Saints (11-4, -7) over @Buccaneers (4-11), 31-16: N’Awlins began season 0-2 but can clinch NFC South and enhance its playoff standing with a win here. Tampa’s defense vs. Drew Brees is a mismatch.

@Ravens (9-6, -10 1/2) over Bengals (6-9), 23-17: Ravens should be thinking must-win here. Win and they make the playoffs, lose and they’d need both Bills and Titans to lose. Cincy offense will struggle with Crows’ D. Oh, and farewell to Marvin Lewis, who in 15 years as ‘Gals coach won the same number of playoff games (0) as you and I did.

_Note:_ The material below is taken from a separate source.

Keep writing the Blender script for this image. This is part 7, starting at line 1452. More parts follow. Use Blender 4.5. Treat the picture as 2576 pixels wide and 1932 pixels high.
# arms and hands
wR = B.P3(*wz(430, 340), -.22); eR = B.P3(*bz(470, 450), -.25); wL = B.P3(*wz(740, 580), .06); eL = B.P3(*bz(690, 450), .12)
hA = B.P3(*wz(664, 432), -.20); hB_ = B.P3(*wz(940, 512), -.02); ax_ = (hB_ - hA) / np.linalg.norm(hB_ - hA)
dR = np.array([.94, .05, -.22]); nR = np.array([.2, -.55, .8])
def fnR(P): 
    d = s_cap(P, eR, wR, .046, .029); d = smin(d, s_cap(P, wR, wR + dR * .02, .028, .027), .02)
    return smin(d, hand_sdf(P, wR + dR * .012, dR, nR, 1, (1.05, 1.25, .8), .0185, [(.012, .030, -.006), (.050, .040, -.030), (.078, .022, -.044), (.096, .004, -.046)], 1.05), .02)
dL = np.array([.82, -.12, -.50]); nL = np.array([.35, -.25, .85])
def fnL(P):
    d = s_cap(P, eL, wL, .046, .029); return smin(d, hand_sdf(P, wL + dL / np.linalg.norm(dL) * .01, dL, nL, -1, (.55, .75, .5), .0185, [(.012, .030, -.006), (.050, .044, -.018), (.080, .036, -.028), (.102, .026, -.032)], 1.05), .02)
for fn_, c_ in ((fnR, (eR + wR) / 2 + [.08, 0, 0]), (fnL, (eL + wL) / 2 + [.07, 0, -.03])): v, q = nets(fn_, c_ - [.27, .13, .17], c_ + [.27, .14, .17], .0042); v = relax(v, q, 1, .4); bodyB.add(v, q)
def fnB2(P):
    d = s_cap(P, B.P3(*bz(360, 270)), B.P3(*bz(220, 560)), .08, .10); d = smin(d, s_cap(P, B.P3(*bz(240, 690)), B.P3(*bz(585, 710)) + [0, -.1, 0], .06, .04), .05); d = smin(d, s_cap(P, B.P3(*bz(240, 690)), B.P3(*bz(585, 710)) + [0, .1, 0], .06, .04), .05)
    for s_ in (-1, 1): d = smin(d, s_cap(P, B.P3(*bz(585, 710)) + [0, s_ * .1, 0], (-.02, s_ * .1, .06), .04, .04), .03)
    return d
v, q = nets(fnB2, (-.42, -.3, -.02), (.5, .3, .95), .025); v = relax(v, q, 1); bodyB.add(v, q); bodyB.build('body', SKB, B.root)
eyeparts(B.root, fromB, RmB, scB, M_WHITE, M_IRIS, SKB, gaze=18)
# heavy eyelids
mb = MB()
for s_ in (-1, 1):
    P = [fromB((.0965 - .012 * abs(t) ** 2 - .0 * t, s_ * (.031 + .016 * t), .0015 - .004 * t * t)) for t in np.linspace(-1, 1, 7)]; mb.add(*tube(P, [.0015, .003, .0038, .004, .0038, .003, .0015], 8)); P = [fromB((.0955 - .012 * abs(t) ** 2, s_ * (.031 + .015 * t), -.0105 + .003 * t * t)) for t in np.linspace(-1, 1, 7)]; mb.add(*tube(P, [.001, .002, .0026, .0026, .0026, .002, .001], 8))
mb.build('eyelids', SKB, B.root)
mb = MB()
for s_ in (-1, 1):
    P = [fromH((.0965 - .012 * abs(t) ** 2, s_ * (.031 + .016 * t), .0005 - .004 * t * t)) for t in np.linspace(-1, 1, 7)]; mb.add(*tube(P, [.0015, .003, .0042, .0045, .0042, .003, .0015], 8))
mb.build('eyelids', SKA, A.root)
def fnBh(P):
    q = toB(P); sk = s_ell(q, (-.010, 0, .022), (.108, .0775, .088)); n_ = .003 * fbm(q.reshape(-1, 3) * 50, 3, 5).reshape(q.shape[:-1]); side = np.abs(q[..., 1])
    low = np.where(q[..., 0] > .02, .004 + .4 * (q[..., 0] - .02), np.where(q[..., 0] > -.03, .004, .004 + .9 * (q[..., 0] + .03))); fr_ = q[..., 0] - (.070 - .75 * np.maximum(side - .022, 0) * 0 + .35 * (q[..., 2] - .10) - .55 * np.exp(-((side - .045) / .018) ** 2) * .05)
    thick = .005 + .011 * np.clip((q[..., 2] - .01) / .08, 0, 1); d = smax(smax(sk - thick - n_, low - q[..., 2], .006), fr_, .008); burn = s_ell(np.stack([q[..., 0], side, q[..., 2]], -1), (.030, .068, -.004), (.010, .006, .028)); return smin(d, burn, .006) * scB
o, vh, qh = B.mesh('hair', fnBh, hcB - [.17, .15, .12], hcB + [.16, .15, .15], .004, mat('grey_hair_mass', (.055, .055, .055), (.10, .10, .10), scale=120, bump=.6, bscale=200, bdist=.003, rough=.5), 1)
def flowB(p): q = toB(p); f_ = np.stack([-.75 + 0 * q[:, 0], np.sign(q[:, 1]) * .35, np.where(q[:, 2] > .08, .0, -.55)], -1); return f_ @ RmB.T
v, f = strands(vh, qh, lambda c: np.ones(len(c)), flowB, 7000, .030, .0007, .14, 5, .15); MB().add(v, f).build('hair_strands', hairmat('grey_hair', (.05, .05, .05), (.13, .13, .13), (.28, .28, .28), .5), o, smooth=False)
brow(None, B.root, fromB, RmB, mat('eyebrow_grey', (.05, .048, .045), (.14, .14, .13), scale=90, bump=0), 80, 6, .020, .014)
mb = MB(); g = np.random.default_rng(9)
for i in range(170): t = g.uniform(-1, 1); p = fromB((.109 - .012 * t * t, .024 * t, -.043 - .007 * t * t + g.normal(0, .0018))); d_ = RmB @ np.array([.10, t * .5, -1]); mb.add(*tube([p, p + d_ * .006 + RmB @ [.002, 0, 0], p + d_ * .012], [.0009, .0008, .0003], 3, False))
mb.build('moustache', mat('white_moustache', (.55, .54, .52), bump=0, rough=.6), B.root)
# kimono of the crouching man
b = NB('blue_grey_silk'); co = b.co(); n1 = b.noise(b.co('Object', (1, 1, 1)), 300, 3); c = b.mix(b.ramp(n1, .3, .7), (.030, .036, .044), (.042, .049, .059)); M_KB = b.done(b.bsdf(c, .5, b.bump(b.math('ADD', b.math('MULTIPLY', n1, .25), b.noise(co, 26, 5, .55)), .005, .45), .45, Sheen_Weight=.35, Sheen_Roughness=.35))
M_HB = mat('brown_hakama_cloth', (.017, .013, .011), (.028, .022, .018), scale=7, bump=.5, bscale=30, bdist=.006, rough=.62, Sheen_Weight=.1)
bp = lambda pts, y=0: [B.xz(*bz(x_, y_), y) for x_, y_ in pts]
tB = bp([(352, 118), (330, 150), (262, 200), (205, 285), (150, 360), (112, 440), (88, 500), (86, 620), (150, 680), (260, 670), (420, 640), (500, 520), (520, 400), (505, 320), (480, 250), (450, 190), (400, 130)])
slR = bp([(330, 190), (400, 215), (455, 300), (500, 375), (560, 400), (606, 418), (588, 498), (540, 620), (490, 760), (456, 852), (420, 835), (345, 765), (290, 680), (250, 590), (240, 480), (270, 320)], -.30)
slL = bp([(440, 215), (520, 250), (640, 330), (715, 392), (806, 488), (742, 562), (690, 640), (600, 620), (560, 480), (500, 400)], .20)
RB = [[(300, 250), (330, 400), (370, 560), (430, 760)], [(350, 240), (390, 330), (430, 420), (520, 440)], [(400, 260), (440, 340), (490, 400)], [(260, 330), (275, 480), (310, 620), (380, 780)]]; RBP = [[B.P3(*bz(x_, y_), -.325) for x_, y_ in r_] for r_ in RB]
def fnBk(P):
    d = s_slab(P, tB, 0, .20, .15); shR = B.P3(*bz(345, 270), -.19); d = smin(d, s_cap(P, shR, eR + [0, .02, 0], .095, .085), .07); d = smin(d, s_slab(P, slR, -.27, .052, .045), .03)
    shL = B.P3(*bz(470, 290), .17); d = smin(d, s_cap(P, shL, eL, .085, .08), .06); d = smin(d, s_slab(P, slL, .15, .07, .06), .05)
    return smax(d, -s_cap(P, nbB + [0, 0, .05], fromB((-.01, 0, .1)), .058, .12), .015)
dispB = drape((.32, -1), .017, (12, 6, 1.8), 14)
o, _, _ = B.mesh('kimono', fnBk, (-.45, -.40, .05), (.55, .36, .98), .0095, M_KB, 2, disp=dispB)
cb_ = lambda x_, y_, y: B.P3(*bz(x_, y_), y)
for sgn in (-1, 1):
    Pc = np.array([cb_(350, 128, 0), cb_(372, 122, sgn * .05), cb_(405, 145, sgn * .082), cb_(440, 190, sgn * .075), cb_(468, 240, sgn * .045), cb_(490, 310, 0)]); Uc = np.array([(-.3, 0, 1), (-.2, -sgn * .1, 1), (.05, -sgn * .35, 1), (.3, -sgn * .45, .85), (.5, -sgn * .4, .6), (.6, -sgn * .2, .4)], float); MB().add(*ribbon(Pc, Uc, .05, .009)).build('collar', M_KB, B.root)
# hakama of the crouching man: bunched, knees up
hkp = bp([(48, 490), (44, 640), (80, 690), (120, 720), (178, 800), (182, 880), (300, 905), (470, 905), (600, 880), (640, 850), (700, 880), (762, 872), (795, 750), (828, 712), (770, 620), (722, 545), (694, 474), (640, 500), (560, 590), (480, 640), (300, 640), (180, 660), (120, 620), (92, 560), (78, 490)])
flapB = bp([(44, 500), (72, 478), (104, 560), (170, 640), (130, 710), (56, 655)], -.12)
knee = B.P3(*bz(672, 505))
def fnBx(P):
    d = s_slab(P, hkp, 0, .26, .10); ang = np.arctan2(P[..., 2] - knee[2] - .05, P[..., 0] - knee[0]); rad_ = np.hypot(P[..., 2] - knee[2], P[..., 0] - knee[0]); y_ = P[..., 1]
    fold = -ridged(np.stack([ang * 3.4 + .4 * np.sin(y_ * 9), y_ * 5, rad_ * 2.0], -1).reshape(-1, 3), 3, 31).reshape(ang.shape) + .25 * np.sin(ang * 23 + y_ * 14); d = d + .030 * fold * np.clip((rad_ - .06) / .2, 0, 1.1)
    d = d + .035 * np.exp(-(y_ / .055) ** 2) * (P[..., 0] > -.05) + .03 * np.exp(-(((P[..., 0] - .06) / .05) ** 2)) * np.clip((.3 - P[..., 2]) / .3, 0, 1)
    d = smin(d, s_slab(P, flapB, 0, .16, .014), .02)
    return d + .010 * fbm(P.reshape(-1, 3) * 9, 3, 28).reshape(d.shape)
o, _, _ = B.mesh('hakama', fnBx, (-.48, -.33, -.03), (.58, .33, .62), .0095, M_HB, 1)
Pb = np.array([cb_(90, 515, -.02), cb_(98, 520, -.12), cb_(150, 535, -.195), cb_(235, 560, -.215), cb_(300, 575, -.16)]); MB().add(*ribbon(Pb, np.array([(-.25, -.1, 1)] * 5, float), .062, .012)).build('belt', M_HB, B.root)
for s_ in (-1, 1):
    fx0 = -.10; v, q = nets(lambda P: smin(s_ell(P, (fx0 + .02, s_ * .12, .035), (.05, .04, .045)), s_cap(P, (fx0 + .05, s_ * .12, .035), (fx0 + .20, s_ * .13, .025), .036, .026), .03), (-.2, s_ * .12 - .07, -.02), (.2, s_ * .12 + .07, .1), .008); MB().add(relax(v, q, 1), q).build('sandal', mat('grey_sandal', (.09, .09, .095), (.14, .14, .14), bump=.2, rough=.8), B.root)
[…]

We carded a solid 12-4 mark straight-up last week and rolled a marginally decent 7-8-1 against the spread, with the Eagles win by nine the push for the tie. Had Titans with the points in our Upset of the Week (“Aawwk!”), and also had ‘dog Seahawks with points. This season has been a struggle for us. A month ago we feared setting career lows both overall and ATS, but a strong finish may have dodged those bullets as we head into the all-Sunday final week of the regular season. We’re now comfortably above our overall season low of .573 in 2008. It’s still a crapshoot, though, against the Evil Betting Line. We are right at .450. Our career low is .449, set in 2006. So it all comes down to this week. Roll on, big finish!

Overall Pct. Vs. Spread Pct.

▪ Week 16: 12-4 (.750); 7-8-1 (.469).

▪ Season: 147-93 (.613); 100-124-16 (.450).

▪ Final 2016: 159-95-2 (.626); 139-109-8 (.560).